Is the solid electrolyte interphase in lithium-ion batteries really a solid electrolyte? Transport experiments on lithium bis(oxalato)borate-based model interphases

In order to improve the properties of the solid electrolyte interphase (SEI) on the graphite anode in lithium-ion batteries, different electrolyte additives are used, such as lithium bis(oxalate)borate (LiBOB), vinylene carbonate, and fluoroethylene carbonate.
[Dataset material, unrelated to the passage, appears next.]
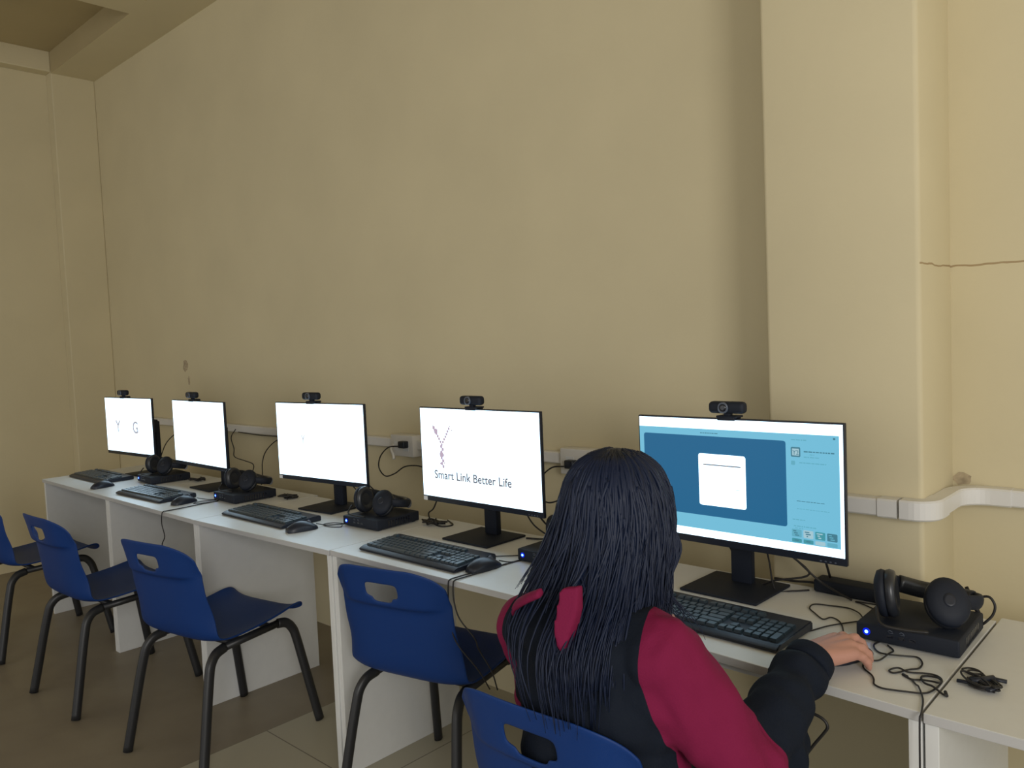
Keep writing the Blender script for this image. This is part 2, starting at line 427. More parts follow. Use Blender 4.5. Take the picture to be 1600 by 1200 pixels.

It is known that LiBOB increases the SEI resistance, but there is very little fundamental knowledge about the influence of LiBOB on the structure of the SEI as well as on ion and molecule transport mechanisms in the SEI. Here, we study SEIs grown at the interface between a planar glassy carbon electrode and battery electrolytes containing different amounts of LiBOB. The SEIs are characterized by a combination of FIB-SEM, AFM, electrochemical impedance spectroscopy and redox probe experiments. The transport of Li+ ions and of redox molecules becomes slower with increasing LiBOB concentration in the electrolyte, but like observed for a LiBOB-free electrolyte, the effective diffusion coefficients of Li+ ions and ferrocene molecules in the SEIs are virtually identical and show the same temporal evolution after voltammetric SEI formation. This gives strong indication that both Li+ ions and molecules are transported in the liquid electrolyte phase inside the pores of the SEI and thus challenges the common view of a solid-electrolyte-type Li+ transport mechanism in SEIs.